I attend derivatives sales meetings where not one single minute is spent asking questions about how we can help clients. It’s purely about how we can make the most possible money off of them. If you were an alien from Mars and sat in on one of these meetings, you would believe that a client’s success or progress was not part of the thought process at all.

From DSC:
I don’t know this man and I’m sure Goldman Sachs will try to discredit him; and yes, he was part of that culture and made a serious living off of it for years.

However, my focus is not on Greg Smith but upon the type of culture he spoke of; such a culture is not only bad for relationships — and ultimately for souls — but regardless of what you believe in terms of faith-based items, it’s simply bad business and it doesn’t benefit our society.
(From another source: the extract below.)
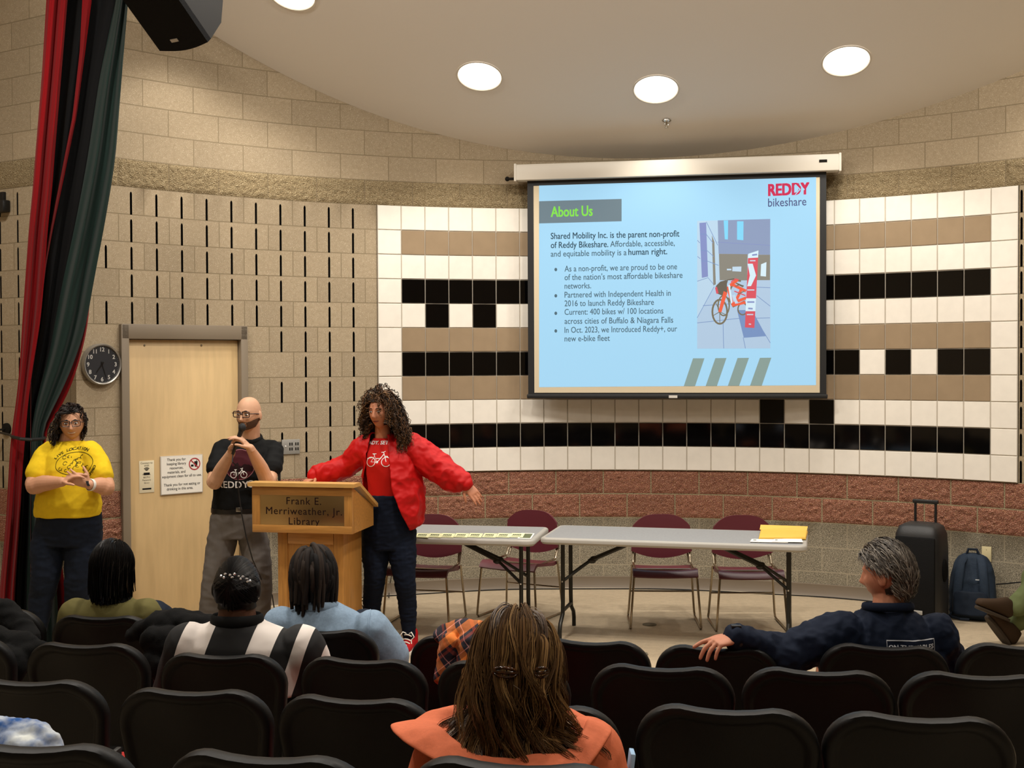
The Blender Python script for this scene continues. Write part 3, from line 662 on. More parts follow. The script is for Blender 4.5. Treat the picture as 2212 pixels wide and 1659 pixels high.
for y in (-.034, .034):
    mb = MB(); mb.lathe([(.004, .0078), (.003, .0095), (.001, .0095)], 10, m @ Matrix.Translation((0, y, 0))); mb.build('screw', mat('plate_screw', 'a89c74', .4), t, world=True)
# ================================================================ curtain and its tieback
YK = [-80, 0, 168, 336, 404, 496, 611, 698, 770, 843, 900, 942, 996, 1128, 1261, 1402]
BC = [[105, 100, 90, 76, 71, 62, 54, 48, 44, 38, 30, 24, 20, 13, 0, -8], [152, 146, 132, 118, 113, 103, 95, 87, 75, 64, 58, 55, 50, 43, 33, 28], [256, 250, 215, 190, 178, 160, 135, 118, 105, 84, 72, 67, 64, 62, 58, 56],
      [284, 277, 263, 250, 240, 224, 202, 187, 165, 135, 105, 88, 100, 112, 122, 130], [262, 255, 240, 228, 220, 205, 196, 191, 175, 151, 120, 91, 107, 120, 140, 150]]
def interp(xs, ys, x):
    for i in range(len(xs)-1):
        if x <= xs[i+1]: t = (x-xs[i])/(xs[i+1]-xs[i]); return ys[i]+(ys[i+1]-ys[i])*t
    return ys[-1]
def smoothb(k, y): return sum(interp(YK, BC[k], y+d) for d in (-30, -15, 0, 15, 30))/5
ctn = thing('stage_curtain', 'tall red, black and green velvet curtain tied back at the left edge of the stage', 'curtain', at(60, 1402, 8.3))
def drape(name, lo, hi, Y, amp, pl, m, ph=0, n=28, rows=70, minw=0):
    mb = MB(); vs = []
    for sgn in (0, .012):
        for r in range(rows+1):
            y = -80+(1400+80)*r/rows; x0, x1 = lo(y), hi(y)
            for i in range(n+1):
                s = i/n; w = amp*(.35+.65*min(1, abs(y-942)/260)); vs.append(at(x0+(x1-x0)*s, y, Y+sgn+w*math.sin(2*PI*pl*s+ph+.6*math.sin(y*.004))+.3*w*math.sin(2*PI*pl*2.3*s+1+y*.006))); vs[-1].z = max(vs[-1].z, .012)
    q = (rows+1)*(n+1); fs = []
    for r in range(rows):
        for i in range(n): a = r*(n+1)+i; fs += [(a, a+1, a+n+2, a+n+1), (q+a+1, q+a, q+a+n+1, q+a+n+2)]
    mb.add(vs, fs); return mb.build(name, m, ctn, 80, True, fixn=False)
m_vr = mat('red_velvet', '760b10', .9, sheen=.05, spec=.1); m_vb = mat('black_velvet', '030304', .9, sheen=.01, spec=.2); m_vg = mat('green_velvet', '0c211c', .8, sheen=.12, spec=.2)
drape('black_panel', lambda y: smoothb(1, y)-6, lambda y: smoothb(2, y)+8, 8.38, .03, 2, m_vb)
drape('green_panel', lambda y: smoothb(2, y), lambda y: smoothb(3, y), 8.30, .035, 1.6, m_vg, 1)
drape('red_panel', lambda y: smoothb(0, y), lambda y: smoothb(1, y), 8.27, .03, 1.7, m_vr, 2)
RX = ([-80, 0, 112, 252, 415, 496, 568, 700, 800], [188, 188, 178, 161, 128, 111, 98, 82, 66]); RWD = ([-80, 0, 112, 252, 415, 496, 568, 700, 800], [22, 20, 12, 9, 7, 6, 5, 4, 2])
drape('red_fold', lambda y: interp(*RX, y)-interp(*RWD, y)/2, lambda y: interp(*RX, y)+interp(*RWD, y)/2, 8.32, .015, 1, m_vr, 1, n=8)
drape('red_lining', lambda y: smoothb(3, y)-10, lambda y: smoothb(4, y), 8.42, .02, 1, m_vr, 0, n=10)
tb = thing('curtain_tieback', 'black tieback hook and strap gathering the stage curtain', 'curtain tieback', at(14, 927, 8.9))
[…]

In fact, it destroys it and it’s a significant contributing factor to the anger that continues to mount in the Occupy Wall Street phenomenon that is sweeping the nation.

 Some relevant graphics come to my mind:




The State of the Heart



Addendum on 3/21/12:

  • This CEO should be ashamed of himself — from by Sean Williams
    CEO gets 44% pay raise while “Pfizer is in the midst of a multiyear cost-cutting campaign instituted in 2005 that includes eliminating a grand total of 55,400 jobs. That’s not a misprint — that’s 55,400 jobs gone, eliminated, axed! Pfizer announced the final phase of those jobs cuts recently, which will target 16,300 jobs and save the company a purported $1 billion in 2012. I have to wonder, how out of touch with reality do you have to be to give yourself a 44% raise as you are in the process of eliminating 16,300 jobs?”